Regardless, this Note will not seek or encourage any change in Fifth Amendment jurisprudence. Instead, the Fifth Amendment will serve as an example-a case study-to prove a point about the way the modern reader often misunderstands the text of the Constitution and the Bill of Rights. It will guide the reader through the eighteenth- century world of grammar, and most specifically, punctuation; it is a world not completely unlike our own, but with many particular and peculiar ways.

For those who believe in “[t]aking [constitutional] text and structure really seriously,” they also ought to believe that the meaning of the Constitution can depend upon how punctuation is understood to operate. The idea of this Note is to consider what many have missed-that the punctuation of the Constitution and the Bill of Rights does not operate under the same rules and governing concepts employed today, and that this discrepancy in usage can have serious consequences for contemporary constitutional interpretation.

To that end, Part II of this Note will provide an overview of the punctuational history of the Fifth Amendment, laying a foundation for further analysis. Then, in Part III, it will delve into the world of mid- to late-eighteenth-century punctuation and style, explaining the significant differences between now and then.
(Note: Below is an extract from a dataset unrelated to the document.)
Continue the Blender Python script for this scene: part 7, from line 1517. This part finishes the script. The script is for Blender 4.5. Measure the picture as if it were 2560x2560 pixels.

Part IV will apply historical punctuation norms to the Fifth Amendment and attempt to make sense out of the seemingly inexplicable. Part V will include a brief selection of other strangely punctuated passages in the Constitution that this Note will argue are not so strange after all. Finally, Part VI will conclude by suggesting the importance and applicability of these observations to any interpretive philosophy of the Constitution.